Job: Exactly repeat the full listing that follows.

Collected data:
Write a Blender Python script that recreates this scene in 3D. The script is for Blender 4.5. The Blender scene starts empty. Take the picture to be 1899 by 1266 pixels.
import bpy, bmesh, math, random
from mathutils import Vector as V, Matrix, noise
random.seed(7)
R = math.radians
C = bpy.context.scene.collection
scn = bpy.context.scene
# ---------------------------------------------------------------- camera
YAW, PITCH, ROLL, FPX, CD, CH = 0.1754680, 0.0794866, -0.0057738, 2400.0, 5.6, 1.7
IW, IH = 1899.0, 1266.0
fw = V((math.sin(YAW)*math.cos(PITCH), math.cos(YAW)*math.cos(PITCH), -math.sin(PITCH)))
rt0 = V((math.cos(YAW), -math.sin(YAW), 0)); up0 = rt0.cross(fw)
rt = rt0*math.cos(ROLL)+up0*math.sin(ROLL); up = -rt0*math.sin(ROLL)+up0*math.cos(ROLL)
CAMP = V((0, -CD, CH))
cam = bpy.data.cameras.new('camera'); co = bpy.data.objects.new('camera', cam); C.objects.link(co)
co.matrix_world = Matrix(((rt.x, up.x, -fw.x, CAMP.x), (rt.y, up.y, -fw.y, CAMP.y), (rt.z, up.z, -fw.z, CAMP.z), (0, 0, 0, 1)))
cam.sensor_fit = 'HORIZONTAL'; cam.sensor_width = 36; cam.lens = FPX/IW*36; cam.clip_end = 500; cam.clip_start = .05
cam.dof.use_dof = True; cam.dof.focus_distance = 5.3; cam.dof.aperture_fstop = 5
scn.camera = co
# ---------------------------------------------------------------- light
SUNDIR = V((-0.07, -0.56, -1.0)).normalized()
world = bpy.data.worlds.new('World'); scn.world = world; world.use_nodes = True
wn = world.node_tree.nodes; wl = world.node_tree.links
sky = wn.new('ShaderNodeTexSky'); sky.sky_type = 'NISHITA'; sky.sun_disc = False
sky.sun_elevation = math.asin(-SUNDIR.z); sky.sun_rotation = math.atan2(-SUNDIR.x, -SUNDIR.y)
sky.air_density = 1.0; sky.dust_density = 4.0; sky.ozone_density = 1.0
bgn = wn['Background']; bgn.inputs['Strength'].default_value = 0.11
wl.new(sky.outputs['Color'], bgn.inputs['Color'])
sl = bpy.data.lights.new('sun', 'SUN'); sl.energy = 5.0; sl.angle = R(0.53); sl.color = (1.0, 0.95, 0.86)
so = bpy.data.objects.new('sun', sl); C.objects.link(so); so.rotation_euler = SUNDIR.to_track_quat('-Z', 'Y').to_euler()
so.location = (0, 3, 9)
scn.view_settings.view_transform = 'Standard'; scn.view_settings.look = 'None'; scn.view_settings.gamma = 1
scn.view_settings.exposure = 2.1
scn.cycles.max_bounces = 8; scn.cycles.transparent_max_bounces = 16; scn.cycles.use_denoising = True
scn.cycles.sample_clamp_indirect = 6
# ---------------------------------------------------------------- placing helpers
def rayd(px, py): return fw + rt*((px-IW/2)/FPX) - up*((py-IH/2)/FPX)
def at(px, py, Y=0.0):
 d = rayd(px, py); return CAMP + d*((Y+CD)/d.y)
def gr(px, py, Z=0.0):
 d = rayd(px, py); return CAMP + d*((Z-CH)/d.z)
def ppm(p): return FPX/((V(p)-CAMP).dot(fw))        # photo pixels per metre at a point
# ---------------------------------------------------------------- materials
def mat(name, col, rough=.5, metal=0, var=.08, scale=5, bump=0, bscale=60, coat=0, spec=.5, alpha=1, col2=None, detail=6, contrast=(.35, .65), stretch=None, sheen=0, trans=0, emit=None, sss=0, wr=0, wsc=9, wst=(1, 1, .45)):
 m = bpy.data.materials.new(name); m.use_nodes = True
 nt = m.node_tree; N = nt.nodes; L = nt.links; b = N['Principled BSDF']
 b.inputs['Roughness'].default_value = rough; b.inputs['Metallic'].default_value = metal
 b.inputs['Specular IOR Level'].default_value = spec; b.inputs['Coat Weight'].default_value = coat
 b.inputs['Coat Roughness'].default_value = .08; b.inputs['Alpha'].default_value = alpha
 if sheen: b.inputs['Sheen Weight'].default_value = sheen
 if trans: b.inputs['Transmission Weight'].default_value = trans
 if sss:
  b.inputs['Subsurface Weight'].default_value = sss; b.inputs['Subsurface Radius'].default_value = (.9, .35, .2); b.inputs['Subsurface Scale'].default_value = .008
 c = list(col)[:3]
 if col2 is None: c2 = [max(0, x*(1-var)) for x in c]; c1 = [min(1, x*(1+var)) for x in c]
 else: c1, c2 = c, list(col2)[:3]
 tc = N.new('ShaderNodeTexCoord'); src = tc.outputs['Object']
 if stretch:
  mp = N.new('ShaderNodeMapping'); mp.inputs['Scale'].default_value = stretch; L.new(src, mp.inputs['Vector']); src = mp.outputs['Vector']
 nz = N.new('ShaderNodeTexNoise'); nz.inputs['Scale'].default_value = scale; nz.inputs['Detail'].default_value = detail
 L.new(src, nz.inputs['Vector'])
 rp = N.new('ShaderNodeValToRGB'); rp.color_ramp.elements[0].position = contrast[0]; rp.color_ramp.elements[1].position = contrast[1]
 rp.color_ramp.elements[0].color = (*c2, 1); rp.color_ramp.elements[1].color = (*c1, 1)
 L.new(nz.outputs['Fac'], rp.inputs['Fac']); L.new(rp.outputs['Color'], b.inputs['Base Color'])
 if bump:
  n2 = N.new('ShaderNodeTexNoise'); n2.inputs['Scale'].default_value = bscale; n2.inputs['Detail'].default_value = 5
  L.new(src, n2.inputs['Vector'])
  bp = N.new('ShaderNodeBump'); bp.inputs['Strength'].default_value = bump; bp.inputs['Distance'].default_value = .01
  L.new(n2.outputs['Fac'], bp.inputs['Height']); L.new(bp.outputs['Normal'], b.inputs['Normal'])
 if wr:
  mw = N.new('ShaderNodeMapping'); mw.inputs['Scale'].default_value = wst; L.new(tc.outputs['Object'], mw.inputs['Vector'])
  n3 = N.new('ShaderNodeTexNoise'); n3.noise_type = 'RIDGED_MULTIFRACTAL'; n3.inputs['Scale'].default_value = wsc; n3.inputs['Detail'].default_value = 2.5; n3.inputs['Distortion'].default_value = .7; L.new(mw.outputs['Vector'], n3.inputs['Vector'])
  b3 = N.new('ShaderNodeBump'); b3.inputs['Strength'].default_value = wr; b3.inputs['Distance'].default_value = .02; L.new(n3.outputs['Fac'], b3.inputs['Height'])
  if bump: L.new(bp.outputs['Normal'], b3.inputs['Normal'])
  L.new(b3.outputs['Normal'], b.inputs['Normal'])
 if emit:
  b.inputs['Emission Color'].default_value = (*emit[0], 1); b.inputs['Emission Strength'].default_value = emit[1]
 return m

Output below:
Write a Blender Python script that recreates this scene in 3D. The script is for Blender 4.5. The Blender scene starts empty. Take the picture to be 1899 by 1266 pixels.
import bpy, bmesh, math, random
from mathutils import Vector as V, Matrix, noise
random.seed(7)
R = math.radians
C = bpy.context.scene.collection
scn = bpy.context.scene
# ---------------------------------------------------------------- camera
YAW, PITCH, ROLL, FPX, CD, CH = 0.1754680, 0.0794866, -0.0057738, 2400.0, 5.6, 1.7
IW, IH = 1899.0, 1266.0
fw = V((math.sin(YAW)*math.cos(PITCH), math.cos(YAW)*math.cos(PITCH), -math.sin(PITCH)))
rt0 = V((math.cos(YAW), -math.sin(YAW), 0)); up0 = rt0.cross(fw)
rt = rt0*math.cos(ROLL)+up0*math.sin(ROLL); up = -rt0*math.sin(ROLL)+up0*math.cos(ROLL)
CAMP = V((0, -CD, CH))
cam = bpy.data.cameras.new('camera'); co = bpy.data.objects.new('camera', cam); C.objects.link(co)
co.matrix_world = Matrix(((rt.x, up.x, -fw.x, CAMP.x), (rt.y, up.y, -fw.y, CAMP.y), (rt.z, up.z, -fw.z, CAMP.z), (0, 0, 0, 1)))
cam.sensor_fit = 'HORIZONTAL'; cam.sensor_width = 36; cam.lens = FPX/IW*36; cam.clip_end = 500; cam.clip_start = .05
cam.dof.use_dof = True; cam.dof.focus_distance = 5.3; cam.dof.aperture_fstop = 5
scn.camera = co
# ---------------------------------------------------------------- light
SUNDIR = V((-0.07, -0.56, -1.0)).normalized()
world = bpy.data.worlds.new('World'); scn.world = world; world.use_nodes = True
wn = world.node_tree.nodes; wl = world.node_tree.links
sky = wn.new('ShaderNodeTexSky'); sky.sky_type = 'NISHITA'; sky.sun_disc = False
sky.sun_elevation = math.asin(-SUNDIR.z); sky.sun_rotation = math.atan2(-SUNDIR.x, -SUNDIR.y)
sky.air_density = 1.0; sky.dust_density = 4.0; sky.ozone_density = 1.0
bgn = wn['Background']; bgn.inputs['Strength'].default_value = 0.11
wl.new(sky.outputs['Color'], bgn.inputs['Color'])
sl = bpy.data.lights.new('sun', 'SUN'); sl.energy = 5.0; sl.angle = R(0.53); sl.color = (1.0, 0.95, 0.86)
so = bpy.data.objects.new('sun', sl); C.objects.link(so); so.rotation_euler = SUNDIR.to_track_quat('-Z', 'Y').to_euler()
so.location = (0, 3, 9)
scn.view_settings.view_transform = 'Standard'; scn.view_settings.look = 'None'; scn.view_settings.gamma = 1
scn.view_settings.exposure = 2.1
scn.cycles.max_bounces = 8; scn.cycles.transparent_max_bounces = 16; scn.cycles.use_denoising = True
scn.cycles.sample_clamp_indirect = 6
# ---------------------------------------------------------------- placing helpers
def rayd(px, py): return fw + rt*((px-IW/2)/FPX) - up*((py-IH/2)/FPX)
def at(px, py, Y=0.0):
 d = rayd(px, py); return CAMP + d*((Y+CD)/d.y)
def gr(px, py, Z=0.0):
 d = rayd(px, py); return CAMP + d*((Z-CH)/d.z)
def ppm(p): return FPX/((V(p)-CAMP).dot(fw))        # photo pixels per metre at a point
# ---------------------------------------------------------------- materials
def mat(name, col, rough=.5, metal=0, var=.08, scale=5, bump=0, bscale=60, coat=0, spec=.5, alpha=1, col2=None, detail=6, contrast=(.35, .65), stretch=None, sheen=0, trans=0, emit=None, sss=0, wr=0, wsc=9, wst=(1, 1, .45)):
 m = bpy.data.materials.new(name); m.use_nodes = True
 nt = m.node_tree; N = nt.nodes; L = nt.links; b = N['Principled BSDF']
 b.inputs['Roughness'].default_value = rough; b.inputs['Metallic'].default_value = metal
 b.inputs['Specular IOR Level'].default_value = spec; b.inputs['Coat Weight'].default_value = coat
 b.inputs['Coat Roughness'].default_value = .08; b.inputs['Alpha'].default_value = alpha
 if sheen: b.inputs['Sheen Weight'].default_value = sheen
 if trans: b.inputs['Transmission Weight'].default_value = trans
 if sss:
  b.inputs['Subsurface Weight'].default_value = sss; b.inputs['Subsurface Radius'].default_value = (.9, .35, .2); b.inputs['Subsurface Scale'].default_value = .008
 c = list(col)[:3]
 if col2 is None: c2 = [max(0, x*(1-var)) for x in c]; c1 = [min(1, x*(1+var)) for x in c]
 else: c1, c2 = c, list(col2)[:3]
 tc = N.new('ShaderNodeTexCoord'); src = tc.outputs['Object']
 if stretch:
  mp = N.new('ShaderNodeMapping'); mp.inputs['Scale'].default_value = stretch; L.new(src, mp.inputs['Vector']); src = mp.outputs['Vector']
 nz = N.new('ShaderNodeTexNoise'); nz.inputs['Scale'].default_value = scale; nz.inputs['Detail'].default_value = detail
 L.new(src, nz.inputs['Vector'])
 rp = N.new('ShaderNodeValToRGB'); rp.color_ramp.elements[0].position = contrast[0]; rp.color_ramp.elements[1].position = contrast[1]
 rp.color_ramp.elements[0].color = (*c2, 1); rp.color_ramp.elements[1].color = (*c1, 1)
 L.new(nz.outputs['Fac'], rp.inputs['Fac']); L.new(rp.outputs['Color'], b.inputs['Base Color'])
 if bump:
  n2 = N.new('ShaderNodeTexNoise'); n2.inputs['Scale'].default_value = bscale; n2.inputs['Detail'].default_value = 5
  L.new(src, n2.inputs['Vector'])
  bp = N.new('ShaderNodeBump'); bp.inputs['Strength'].default_value = bump; bp.inputs['Distance'].default_value = .01
  L.new(n2.outputs['Fac'], bp.inputs['Height']); L.new(bp.outputs['Normal'], b.inputs['Normal'])
 if wr:
  mw = N.new('ShaderNodeMapping'); mw.inputs['Scale'].default_value = wst; L.new(tc.outputs['Object'], mw.inputs['Vector'])
  n3 = N.new('ShaderNodeTexNoise'); n3.noise_type = 'RIDGED_MULTIFRACTAL'; n3.inputs['Scale'].default_value = wsc; n3.inputs['Detail'].default_value = 2.5; n3.inputs['Distortion'].default_value = .7; L.new(mw.outputs['Vector'], n3.inputs['Vector'])
  b3 = N.new('ShaderNodeBump'); b3.inputs['Strength'].default_value = wr; b3.inputs['Distance'].default_value = .02; L.new(n3.outputs['Fac'], b3.inputs['Height'])
  if bump: L.new(bp.outputs['Normal'], b3.inputs['Normal'])
  L.new(b3.outputs['Normal'], b.inputs['Normal'])
 if emit:
  b.inputs['Emission Color'].default_value = (*emit[0], 1); b.inputs['Emission Strength'].default_value = emit[1]
 return m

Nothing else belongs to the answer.